:: DATA EXCERPT ::
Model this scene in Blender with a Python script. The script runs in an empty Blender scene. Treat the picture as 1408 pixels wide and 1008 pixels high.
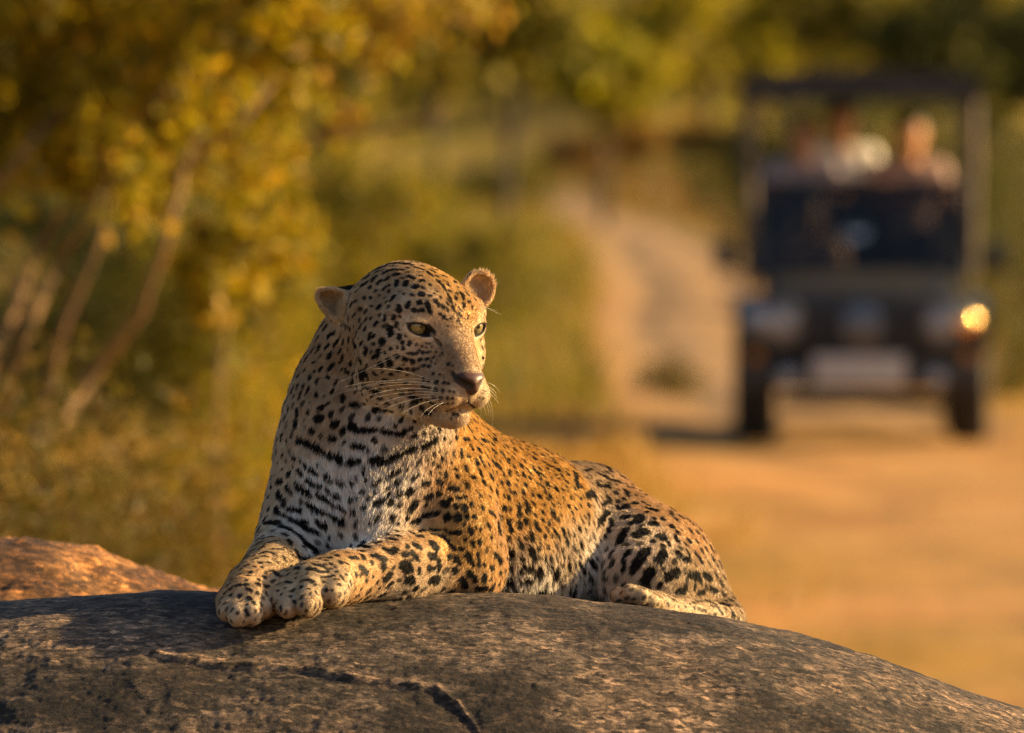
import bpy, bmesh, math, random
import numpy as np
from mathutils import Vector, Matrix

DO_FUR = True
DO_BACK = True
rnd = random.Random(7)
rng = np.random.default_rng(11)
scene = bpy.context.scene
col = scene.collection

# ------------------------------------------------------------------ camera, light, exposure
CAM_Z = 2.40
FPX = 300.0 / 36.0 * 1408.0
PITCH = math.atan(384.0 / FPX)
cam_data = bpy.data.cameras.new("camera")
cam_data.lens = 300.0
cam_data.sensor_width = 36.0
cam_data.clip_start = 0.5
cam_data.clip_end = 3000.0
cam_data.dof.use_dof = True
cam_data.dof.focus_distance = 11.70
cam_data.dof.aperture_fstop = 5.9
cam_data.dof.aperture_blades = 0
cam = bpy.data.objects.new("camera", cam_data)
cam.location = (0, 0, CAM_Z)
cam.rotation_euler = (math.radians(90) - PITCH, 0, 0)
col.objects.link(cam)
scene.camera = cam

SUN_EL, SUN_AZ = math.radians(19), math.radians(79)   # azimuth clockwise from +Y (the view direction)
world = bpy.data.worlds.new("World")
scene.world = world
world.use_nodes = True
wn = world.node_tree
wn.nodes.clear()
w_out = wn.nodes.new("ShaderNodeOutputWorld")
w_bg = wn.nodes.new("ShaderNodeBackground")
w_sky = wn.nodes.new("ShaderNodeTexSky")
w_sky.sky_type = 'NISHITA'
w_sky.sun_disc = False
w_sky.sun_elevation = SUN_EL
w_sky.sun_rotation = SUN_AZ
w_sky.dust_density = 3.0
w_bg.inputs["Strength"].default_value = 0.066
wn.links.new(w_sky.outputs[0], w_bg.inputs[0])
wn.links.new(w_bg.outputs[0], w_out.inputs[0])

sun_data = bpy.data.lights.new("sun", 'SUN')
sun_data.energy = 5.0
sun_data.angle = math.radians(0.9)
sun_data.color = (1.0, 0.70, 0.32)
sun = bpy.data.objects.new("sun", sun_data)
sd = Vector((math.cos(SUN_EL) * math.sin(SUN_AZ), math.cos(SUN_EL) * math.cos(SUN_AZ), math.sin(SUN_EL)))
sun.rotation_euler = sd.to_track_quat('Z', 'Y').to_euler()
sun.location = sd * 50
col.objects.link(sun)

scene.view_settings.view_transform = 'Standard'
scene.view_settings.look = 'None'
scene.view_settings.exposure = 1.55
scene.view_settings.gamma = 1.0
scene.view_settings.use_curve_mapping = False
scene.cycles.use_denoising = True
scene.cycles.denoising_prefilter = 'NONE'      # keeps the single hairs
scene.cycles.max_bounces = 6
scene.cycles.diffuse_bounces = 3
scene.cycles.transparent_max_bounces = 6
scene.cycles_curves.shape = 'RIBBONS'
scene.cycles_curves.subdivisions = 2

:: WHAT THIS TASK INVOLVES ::
Reproduce the listing above exactly, excluding all pictures.

:: CORRECT OUTPUT ::
Model this scene in Blender with a Python script. The script runs in an empty Blender scene. Treat the picture as 1408 pixels wide and 1008 pixels high.
import bpy, bmesh, math, random
import numpy as np
from mathutils import Vector, Matrix

DO_FUR = True
DO_BACK = True
rnd = random.Random(7)
rng = np.random.default_rng(11)
scene = bpy.context.scene
col = scene.collection

# ------------------------------------------------------------------ camera, light, exposure
CAM_Z = 2.40
FPX = 300.0 / 36.0 * 1408.0
PITCH = math.atan(384.0 / FPX)
cam_data = bpy.data.cameras.new("camera")
cam_data.lens = 300.0
cam_data.sensor_width = 36.0
cam_data.clip_start = 0.5
cam_data.clip_end = 3000.0
cam_data.dof.use_dof = True
cam_data.dof.focus_distance = 11.70
cam_data.dof.aperture_fstop = 5.9
cam_data.dof.aperture_blades = 0
cam = bpy.data.objects.new("camera", cam_data)
cam.location = (0, 0, CAM_Z)
cam.rotation_euler = (math.radians(90) - PITCH, 0, 0)
col.objects.link(cam)
scene.camera = cam

SUN_EL, SUN_AZ = math.radians(19), math.radians(79)   # azimuth clockwise from +Y (the view direction)
world = bpy.data.worlds.new("World")
scene.world = world
world.use_nodes = True
wn = world.node_tree
wn.nodes.clear()
w_out = wn.nodes.new("ShaderNodeOutputWorld")
w_bg = wn.nodes.new("ShaderNodeBackground")
w_sky = wn.nodes.new("ShaderNodeTexSky")
w_sky.sky_type = 'NISHITA'
w_sky.sun_disc = False
w_sky.sun_elevation = SUN_EL
w_sky.sun_rotation = SUN_AZ
w_sky.dust_density = 3.0
w_bg.inputs["Strength"].default_value = 0.066
wn.links.new(w_sky.outputs[0], w_bg.inputs[0])
wn.links.new(w_bg.outputs[0], w_out.inputs[0])

sun_data = bpy.data.lights.new("sun", 'SUN')
sun_data.energy = 5.0
sun_data.angle = math.radians(0.9)
sun_data.color = (1.0, 0.70, 0.32)
sun = bpy.data.objects.new("sun", sun_data)
sd = Vector((math.cos(SUN_EL) * math.sin(SUN_AZ), math.cos(SUN_EL) * math.cos(SUN_AZ), math.sin(SUN_EL)))
sun.rotation_euler = sd.to_track_quat('Z', 'Y').to_euler()
sun.location = sd * 50
col.objects.link(sun)

scene.view_settings.view_transform = 'Standard'
scene.view_settings.look = 'None'
scene.view_settings.exposure = 1.55
scene.view_settings.gamma = 1.0
scene.view_settings.use_curve_mapping = False
scene.cycles.use_denoising = True
scene.cycles.denoising_prefilter = 'NONE'      # keeps the single hairs
scene.cycles.max_bounces = 6
scene.cycles.diffuse_bounces = 3
scene.cycles.transparent_max_bounces = 6
scene.cycles_curves.shape = 'RIBBONS'
scene.cycles_curves.subdivisions = 2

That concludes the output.